(Scene modeling code data)

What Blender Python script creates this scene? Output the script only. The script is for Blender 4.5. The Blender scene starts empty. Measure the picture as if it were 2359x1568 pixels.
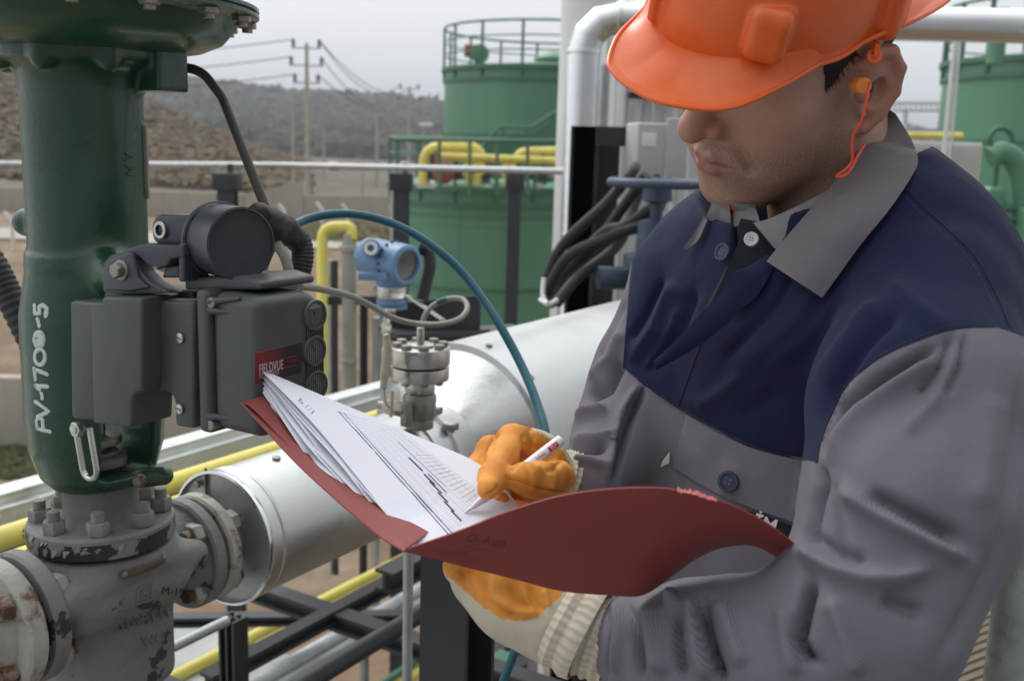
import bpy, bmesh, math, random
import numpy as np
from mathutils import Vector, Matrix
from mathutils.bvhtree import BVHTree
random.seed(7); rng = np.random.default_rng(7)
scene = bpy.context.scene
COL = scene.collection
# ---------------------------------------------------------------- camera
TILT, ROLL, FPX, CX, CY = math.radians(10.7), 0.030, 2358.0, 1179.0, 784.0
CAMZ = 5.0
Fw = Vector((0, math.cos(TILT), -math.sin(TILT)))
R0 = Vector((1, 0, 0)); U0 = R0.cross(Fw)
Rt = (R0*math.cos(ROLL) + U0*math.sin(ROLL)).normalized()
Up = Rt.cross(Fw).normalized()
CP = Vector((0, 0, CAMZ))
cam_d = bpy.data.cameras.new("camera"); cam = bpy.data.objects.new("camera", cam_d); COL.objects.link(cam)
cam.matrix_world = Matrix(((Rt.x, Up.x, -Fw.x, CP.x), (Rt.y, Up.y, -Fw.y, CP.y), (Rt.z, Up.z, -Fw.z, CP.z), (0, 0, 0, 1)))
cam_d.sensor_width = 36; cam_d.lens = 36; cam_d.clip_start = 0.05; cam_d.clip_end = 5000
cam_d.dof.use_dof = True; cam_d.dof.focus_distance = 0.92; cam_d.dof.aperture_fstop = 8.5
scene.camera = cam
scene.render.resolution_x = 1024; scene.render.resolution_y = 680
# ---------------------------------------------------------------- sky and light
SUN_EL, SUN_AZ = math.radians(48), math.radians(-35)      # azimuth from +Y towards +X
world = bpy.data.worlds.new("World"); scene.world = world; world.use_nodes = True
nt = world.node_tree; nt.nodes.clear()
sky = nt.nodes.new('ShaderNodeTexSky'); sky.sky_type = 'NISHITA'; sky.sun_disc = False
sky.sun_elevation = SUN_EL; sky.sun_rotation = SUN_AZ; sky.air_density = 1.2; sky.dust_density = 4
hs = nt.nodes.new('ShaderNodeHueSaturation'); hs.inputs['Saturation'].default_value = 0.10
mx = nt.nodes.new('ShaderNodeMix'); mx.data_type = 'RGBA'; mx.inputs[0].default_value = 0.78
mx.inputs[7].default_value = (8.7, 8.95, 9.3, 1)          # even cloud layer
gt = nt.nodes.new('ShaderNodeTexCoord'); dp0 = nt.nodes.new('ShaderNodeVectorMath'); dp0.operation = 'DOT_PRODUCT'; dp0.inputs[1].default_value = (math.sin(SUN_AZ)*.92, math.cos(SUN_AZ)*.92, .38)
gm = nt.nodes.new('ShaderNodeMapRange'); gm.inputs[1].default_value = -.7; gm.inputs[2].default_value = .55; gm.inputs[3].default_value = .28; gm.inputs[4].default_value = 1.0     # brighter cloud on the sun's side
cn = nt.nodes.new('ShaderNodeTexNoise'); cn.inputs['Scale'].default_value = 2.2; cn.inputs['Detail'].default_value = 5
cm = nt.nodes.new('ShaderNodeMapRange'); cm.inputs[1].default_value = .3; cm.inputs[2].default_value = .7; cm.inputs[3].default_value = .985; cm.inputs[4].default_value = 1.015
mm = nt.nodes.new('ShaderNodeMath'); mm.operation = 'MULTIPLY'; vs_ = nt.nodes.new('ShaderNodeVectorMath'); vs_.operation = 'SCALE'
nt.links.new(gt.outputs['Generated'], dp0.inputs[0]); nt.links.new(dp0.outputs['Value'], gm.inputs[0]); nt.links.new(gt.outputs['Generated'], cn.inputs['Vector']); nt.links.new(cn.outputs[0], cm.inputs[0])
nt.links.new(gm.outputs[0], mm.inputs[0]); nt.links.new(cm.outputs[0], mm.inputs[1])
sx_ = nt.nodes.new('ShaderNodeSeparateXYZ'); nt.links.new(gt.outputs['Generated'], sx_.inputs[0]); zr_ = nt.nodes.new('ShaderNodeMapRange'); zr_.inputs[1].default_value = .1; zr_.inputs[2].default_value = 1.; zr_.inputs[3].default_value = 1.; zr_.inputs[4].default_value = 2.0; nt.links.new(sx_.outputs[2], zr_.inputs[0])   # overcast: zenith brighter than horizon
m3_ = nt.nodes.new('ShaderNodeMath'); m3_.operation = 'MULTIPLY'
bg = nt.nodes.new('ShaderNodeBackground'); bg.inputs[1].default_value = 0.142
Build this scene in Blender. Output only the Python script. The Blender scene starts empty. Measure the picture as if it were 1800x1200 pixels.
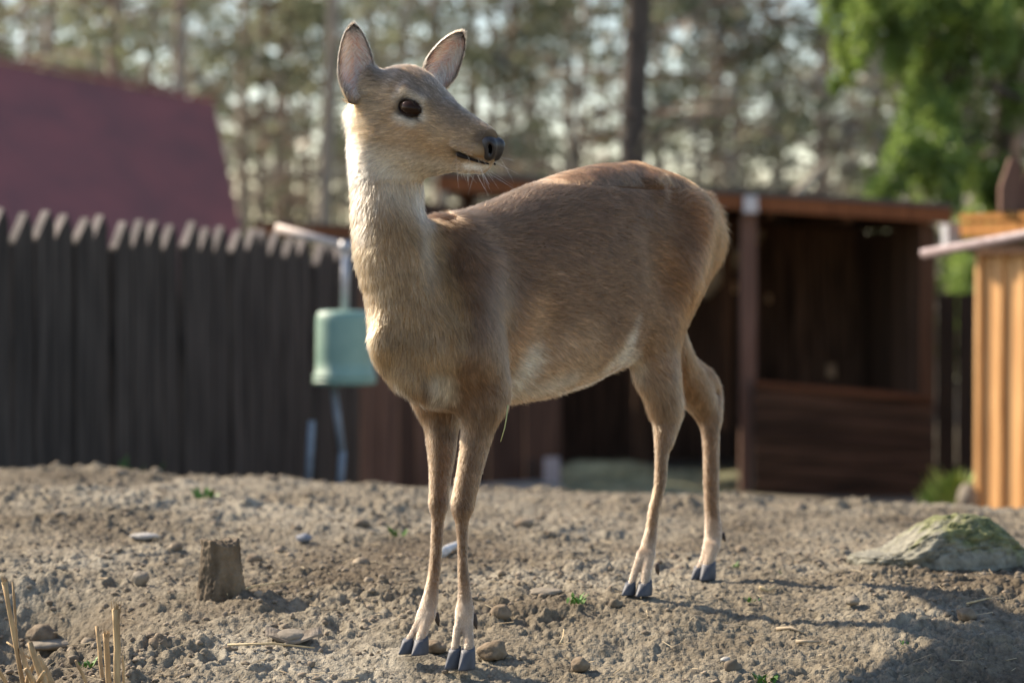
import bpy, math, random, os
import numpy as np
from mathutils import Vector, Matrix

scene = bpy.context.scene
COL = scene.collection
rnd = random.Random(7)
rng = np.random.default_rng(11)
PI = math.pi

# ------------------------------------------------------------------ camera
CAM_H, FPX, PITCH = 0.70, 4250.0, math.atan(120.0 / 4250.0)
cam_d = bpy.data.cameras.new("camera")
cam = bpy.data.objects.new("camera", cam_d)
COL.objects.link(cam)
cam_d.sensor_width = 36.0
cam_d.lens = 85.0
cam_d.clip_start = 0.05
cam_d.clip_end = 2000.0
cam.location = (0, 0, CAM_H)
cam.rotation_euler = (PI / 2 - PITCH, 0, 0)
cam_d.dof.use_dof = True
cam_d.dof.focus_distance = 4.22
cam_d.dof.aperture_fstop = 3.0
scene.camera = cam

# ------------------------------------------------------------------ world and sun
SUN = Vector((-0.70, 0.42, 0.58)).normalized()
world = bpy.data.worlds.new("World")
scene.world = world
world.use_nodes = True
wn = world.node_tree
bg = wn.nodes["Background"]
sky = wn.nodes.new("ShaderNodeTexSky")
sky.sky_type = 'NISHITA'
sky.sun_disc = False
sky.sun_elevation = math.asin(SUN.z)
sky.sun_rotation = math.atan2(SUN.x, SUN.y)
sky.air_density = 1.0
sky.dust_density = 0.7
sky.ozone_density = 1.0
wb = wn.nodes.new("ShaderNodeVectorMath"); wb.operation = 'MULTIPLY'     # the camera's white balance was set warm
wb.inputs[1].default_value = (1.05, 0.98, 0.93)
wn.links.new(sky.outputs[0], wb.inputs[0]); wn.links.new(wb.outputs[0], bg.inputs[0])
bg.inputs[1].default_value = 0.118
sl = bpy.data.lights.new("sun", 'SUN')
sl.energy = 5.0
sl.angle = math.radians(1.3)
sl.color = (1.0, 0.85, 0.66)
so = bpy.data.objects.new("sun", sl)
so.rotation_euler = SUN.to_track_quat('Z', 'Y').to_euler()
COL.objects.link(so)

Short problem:
Exactly as written, return every line of the listing, but not the pictures.

Exercise answer:
What Blender Python script creates this scene? Output the script only. The script is for Blender 4.5. The Blender scene starts empty. Measure the picture as if it were 2359x1568 pixels.
import bpy, bmesh, math, random
import numpy as np
from mathutils import Vector, Matrix
from mathutils.bvhtree import BVHTree
random.seed(7); rng = np.random.default_rng(7)
scene = bpy.context.scene
COL = scene.collection
# ---------------------------------------------------------------- camera
TILT, ROLL, FPX, CX, CY = math.radians(10.7), 0.030, 2358.0, 1179.0, 784.0
CAMZ = 5.0
Fw = Vector((0, math.cos(TILT), -math.sin(TILT)))
R0 = Vector((1, 0, 0)); U0 = R0.cross(Fw)
Rt = (R0*math.cos(ROLL) + U0*math.sin(ROLL)).normalized()
Up = Rt.cross(Fw).normalized()
CP = Vector((0, 0, CAMZ))
cam_d = bpy.data.cameras.new("camera"); cam = bpy.data.objects.new("camera", cam_d); COL.objects.link(cam)
cam.matrix_world = Matrix(((Rt.x, Up.x, -Fw.x, CP.x), (Rt.y, Up.y, -Fw.y, CP.y), (Rt.z, Up.z, -Fw.z, CP.z), (0, 0, 0, 1)))
cam_d.sensor_width = 36; cam_d.lens = 36; cam_d.clip_start = 0.05; cam_d.clip_end = 5000
cam_d.dof.use_dof = True; cam_d.dof.focus_distance = 0.92; cam_d.dof.aperture_fstop = 8.5
scene.camera = cam
scene.render.resolution_x = 1024; scene.render.resolution_y = 680
# ---------------------------------------------------------------- sky and light
SUN_EL, SUN_AZ = math.radians(48), math.radians(-35)      # azimuth from +Y towards +X
world = bpy.data.worlds.new("World"); scene.world = world; world.use_nodes = True
nt = world.node_tree; nt.nodes.clear()
sky = nt.nodes.new('ShaderNodeTexSky'); sky.sky_type = 'NISHITA'; sky.sun_disc = False
sky.sun_elevation = SUN_EL; sky.sun_rotation = SUN_AZ; sky.air_density = 1.2; sky.dust_density = 4
hs = nt.nodes.new('ShaderNodeHueSaturation'); hs.inputs['Saturation'].default_value = 0.10
mx = nt.nodes.new('ShaderNodeMix'); mx.data_type = 'RGBA'; mx.inputs[0].default_value = 0.78
mx.inputs[7].default_value = (8.7, 8.95, 9.3, 1)          # even cloud layer
gt = nt.nodes.new('ShaderNodeTexCoord'); dp0 = nt.nodes.new('ShaderNodeVectorMath'); dp0.operation = 'DOT_PRODUCT'; dp0.inputs[1].default_value = (math.sin(SUN_AZ)*.92, math.cos(SUN_AZ)*.92, .38)
gm = nt.nodes.new('ShaderNodeMapRange'); gm.inputs[1].default_value = -.7; gm.inputs[2].default_value = .55; gm.inputs[3].default_value = .28; gm.inputs[4].default_value = 1.0     # brighter cloud on the sun's side
cn = nt.nodes.new('ShaderNodeTexNoise'); cn.inputs['Scale'].default_value = 2.2; cn.inputs['Detail'].default_value = 5
cm = nt.nodes.new('ShaderNodeMapRange'); cm.inputs[1].default_value = .3; cm.inputs[2].default_value = .7; cm.inputs[3].default_value = .985; cm.inputs[4].default_value = 1.015
mm = nt.nodes.new('ShaderNodeMath'); mm.operation = 'MULTIPLY'; vs_ = nt.nodes.new('ShaderNodeVectorMath'); vs_.operation = 'SCALE'
nt.links.new(gt.outputs['Generated'], dp0.inputs[0]); nt.links.new(dp0.outputs['Value'], gm.inputs[0]); nt.links.new(gt.outputs['Generated'], cn.inputs['Vector']); nt.links.new(cn.outputs[0], cm.inputs[0])
nt.links.new(gm.outputs[0], mm.inputs[0]); nt.links.new(cm.outputs[0], mm.inputs[1])
sx_ = nt.nodes.new('ShaderNodeSeparateXYZ'); nt.links.new(gt.outputs['Generated'], sx_.inputs[0]); zr_ = nt.nodes.new('ShaderNodeMapRange'); zr_.inputs[1].default_value = .1; zr_.inputs[2].default_value = 1.; zr_.inputs[3].default_value = 1.; zr_.inputs[4].default_value = 2.0; nt.links.new(sx_.outputs[2], zr_.inputs[0])   # overcast: zenith brighter than horizon
m3_ = nt.nodes.new('ShaderNodeMath'); m3_.operation = 'MULTIPLY'
bg = nt.nodes.new('ShaderNodeBackground'); bg.inputs[1].default_value = 0.142
Build this scene in Blender. Output only the Python script. The Blender scene starts empty. Measure the picture as if it were 1800x1200 pixels.
import bpy, math, random, os
import numpy as np
from mathutils import Vector, Matrix

scene = bpy.context.scene
COL = scene.collection
rnd = random.Random(7)
rng = np.random.default_rng(11)
PI = math.pi

# ------------------------------------------------------------------ camera
CAM_H, FPX, PITCH = 0.70, 4250.0, math.atan(120.0 / 4250.0)
cam_d = bpy.data.cameras.new("camera")
cam = bpy.data.objects.new("camera", cam_d)
COL.objects.link(cam)
cam_d.sensor_width = 36.0
cam_d.lens = 85.0
cam_d.clip_start = 0.05
cam_d.clip_end = 2000.0
cam.location = (0, 0, CAM_H)
cam.rotation_euler = (PI / 2 - PITCH, 0, 0)
cam_d.dof.use_dof = True
cam_d.dof.focus_distance = 4.22
cam_d.dof.aperture_fstop = 3.0
scene.camera = cam

# ------------------------------------------------------------------ world and sun
SUN = Vector((-0.70, 0.42, 0.58)).normalized()
world = bpy.data.worlds.new("World")
scene.world = world
world.use_nodes = True
wn = world.node_tree
bg = wn.nodes["Background"]
sky = wn.nodes.new("ShaderNodeTexSky")
sky.sky_type = 'NISHITA'
sky.sun_disc = False
sky.sun_elevation = math.asin(SUN.z)
sky.sun_rotation = math.atan2(SUN.x, SUN.y)
sky.air_density = 1.0
sky.dust_density = 0.7
sky.ozone_density = 1.0
wb = wn.nodes.new("ShaderNodeVectorMath"); wb.operation = 'MULTIPLY'     # the camera's white balance was set warm
wb.inputs[1].default_value = (1.05, 0.98, 0.93)
wn.links.new(sky.outputs[0], wb.inputs[0]); wn.links.new(wb.outputs[0], bg.inputs[0])
bg.inputs[1].default_value = 0.118
sl = bpy.data.lights.new("sun", 'SUN')
sl.energy = 5.0
sl.angle = math.radians(1.3)
sl.color = (1.0, 0.85, 0.66)
so = bpy.data.objects.new("sun", sl)
so.rotation_euler = SUN.to_track_quat('Z', 'Y').to_euler()
COL.objects.link(so)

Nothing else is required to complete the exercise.